Collected material:

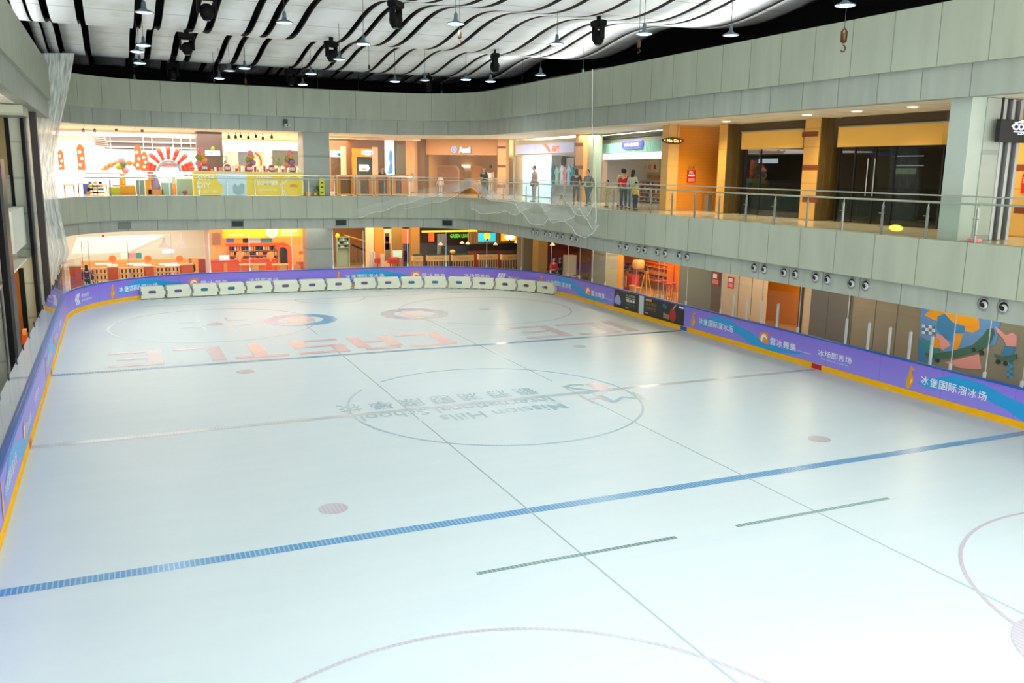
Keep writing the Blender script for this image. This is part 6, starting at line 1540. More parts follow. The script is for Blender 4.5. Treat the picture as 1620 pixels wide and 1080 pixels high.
# orange cabinets and boot racks
BOOT = mat('skate_boot', (.16, .15, .14), .5); BOOTB = mat('skate_blade', (.7, .72, .72), .3, metal=.7)
b0_ = thing('skate_boot', 'dark rental skate boot on a wooden rack of the changing court', 'skate', (0, 0, 0), 0, 'rental skate boots on the wooden racks')
mb = MB(); mb.prism([(-.12, .03), (.10, .03), (.13, .06), (.11, .09), (.02, .12), (-.02, .22), (-.12, .22)], -.04, .04); mb.build('boot', BOOT, b0_)
mb = MB(); mb.prism([(-.12, 0), (.12, 0), (.13, .015), (.10, .03), (-.11, .03)], -.006, .006); mb.build('blade', BOOTB, b0_)
refresh_kids(b0_)
firstboot = [True]
def rack(F, u0, v0, u1, label, cols_=5, rows=4):
    a, z1 = F.at(u0, v0); b, _ = F.at(u1, v0); t = thing('boot_rack', label, 'rack', F.w((a+b)/2, .2, 0), F.rz, 'wooden boot racks')
    for x in [a+(b-a)*k/2 for k in range(3)]: mb = MB(F); mb.box(x-.025, x+.025, 0, .38, 0, z1); mb.build('upright', TANW, t)
    for k in range(rows+1):
        z = .06+(z1-.10)*k/rows; mb = MB(F); mb.box(a+.025, b-.025, 0, .38, z, z+.03); mb.build('shelf_board', TANW, t)
        if k < rows:
            for q in range(cols_):
                x = a+.14+(b-a-.28)*q/(cols_-1)
                if abs(x-(a+b)/2) < .08: x += .12
                lc = F.w(x, .19, z+.032)
                if firstboot[0]: b0_.location = lc; firstboot[0] = False; o = b0_
                else: o = dup(b0_, lc)
                o.rotation_euler = (0, 0, F.rz+PI/2); o.scale = (.95, .95, min(1., (z1-.1)/rows*3.6))
def ocab(u0, v0, u1, Y, label):
    F = YF(Y); a, b, c, e = F.rect(u0, v0, u1, 440); t = thing('orange_cabinet', label, 'cabinet', F.w((a+b)/2, .2, 0), 0)
    mb = MB(F); mb.bbox(a, b, 0, .45, 0, e-.06, .012); mb.build('body', ORA, t); mb = MB(F); mb.box(a-.04, b+.04, -.03, .48, e-.06, e); mb.build('top', TANW, t); return t
RF = YF(52.2)
ocab(110, 421, 128, 50.2, 'tall orange cabinet at the left corner of the changing court'); ocab(171.5, 422, 187, 52, 'orange cabinet between the first and second boot racks'); ocab(229, 421, 244, 52, 'orange cabinet between the second and third boot racks'); ocab(286.5, 418, 306, 52, 'wide orange cabinet in front of the bending attendant')
rack(YF(51.9), 129, 425, 170, 'wooden boot rack behind the person in a purple top', 6); rack(RF, 188.5, 424, 228, 'wooden boot rack, second from the left', 6); rack(RF, 245.5, 422, 285, 'wooden boot rack, third from the left', 6)
tb(C53, 315, 410, 329, 440, .5, .5, 'red_bin', 'tall rounded dark red bin beside the cream wall', 'bin', mat('bin_red', (.72, .18, .10), .4), z0=0)
sb(C53, 325, 360, 333, 460, .3, .3, 'trim_6', mat('post_cream', (.95, .82, .70), .6), 'cream post between court and orange shop', z0=0, z1=Z1B+.02)
t = root(YF(51.5), 155, 373, 0, 'round_fitting', 'small red round cap on top of a glass post', 'cap'); x, z = YF(50.2).at(163, 372); mb = MB(); mb.ball((x, 50.2, z-.04), .06, 10, 6); mb.build('cap', mat('cap_pink', (.8, .25, .32), .4), t, True)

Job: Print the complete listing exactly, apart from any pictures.

Answer:
Keep writing the Blender script for this image. This is part 6, starting at line 1540. More parts follow. The script is for Blender 4.5. Treat the picture as 1620 pixels wide and 1080 pixels high.
# orange cabinets and boot racks
BOOT = mat('skate_boot', (.16, .15, .14), .5); BOOTB = mat('skate_blade', (.7, .72, .72), .3, metal=.7)
b0_ = thing('skate_boot', 'dark rental skate boot on a wooden rack of the changing court', 'skate', (0, 0, 0), 0, 'rental skate boots on the wooden racks')
mb = MB(); mb.prism([(-.12, .03), (.10, .03), (.13, .06), (.11, .09), (.02, .12), (-.02, .22), (-.12, .22)], -.04, .04); mb.build('boot', BOOT, b0_)
mb = MB(); mb.prism([(-.12, 0), (.12, 0), (.13, .015), (.10, .03), (-.11, .03)], -.006, .006); mb.build('blade', BOOTB, b0_)
refresh_kids(b0_)
firstboot = [True]
def rack(F, u0, v0, u1, label, cols_=5, rows=4):
    a, z1 = F.at(u0, v0); b, _ = F.at(u1, v0); t = thing('boot_rack', label, 'rack', F.w((a+b)/2, .2, 0), F.rz, 'wooden boot racks')
    for x in [a+(b-a)*k/2 for k in range(3)]: mb = MB(F); mb.box(x-.025, x+.025, 0, .38, 0, z1); mb.build('upright', TANW, t)
    for k in range(rows+1):
        z = .06+(z1-.10)*k/rows; mb = MB(F); mb.box(a+.025, b-.025, 0, .38, z, z+.03); mb.build('shelf_board', TANW, t)
        if k < rows:
            for q in range(cols_):
                x = a+.14+(b-a-.28)*q/(cols_-1)
                if abs(x-(a+b)/2) < .08: x += .12
                lc = F.w(x, .19, z+.032)
                if firstboot[0]: b0_.location = lc; firstboot[0] = False; o = b0_
                else: o = dup(b0_, lc)
                o.rotation_euler = (0, 0, F.rz+PI/2); o.scale = (.95, .95, min(1., (z1-.1)/rows*3.6))
def ocab(u0, v0, u1, Y, label):
    F = YF(Y); a, b, c, e = F.rect(u0, v0, u1, 440); t = thing('orange_cabinet', label, 'cabinet', F.w((a+b)/2, .2, 0), 0)
    mb = MB(F); mb.bbox(a, b, 0, .45, 0, e-.06, .012); mb.build('body', ORA, t); mb = MB(F); mb.box(a-.04, b+.04, -.03, .48, e-.06, e); mb.build('top', TANW, t); return t
RF = YF(52.2)
ocab(110, 421, 128, 50.2, 'tall orange cabinet at the left corner of the changing court'); ocab(171.5, 422, 187, 52, 'orange cabinet between the first and second boot racks'); ocab(229, 421, 244, 52, 'orange cabinet between the second and third boot racks'); ocab(286.5, 418, 306, 52, 'wide orange cabinet in front of the bending attendant')
rack(YF(51.9), 129, 425, 170, 'wooden boot rack behind the person in a purple top', 6); rack(RF, 188.5, 424, 228, 'wooden boot rack, second from the left', 6); rack(RF, 245.5, 422, 285, 'wooden boot rack, third from the left', 6)
tb(C53, 315, 410, 329, 440, .5, .5, 'red_bin', 'tall rounded dark red bin beside the cream wall', 'bin', mat('bin_red', (.72, .18, .10), .4), z0=0)
sb(C53, 325, 360, 333, 460, .3, .3, 'trim_6', mat('post_cream', (.95, .82, .70), .6), 'cream post between court and orange shop', z0=0, z1=Z1B+.02)
t = root(YF(51.5), 155, 373, 0, 'round_fitting', 'small red round cap on top of a glass post', 'cap'); x, z = YF(50.2).at(163, 372); mb = MB(); mb.ball((x, 50.2, z-.04), .06, 10, 6); mb.build('cap', mat('cap_pink', (.8, .25, .32), .4), t, True)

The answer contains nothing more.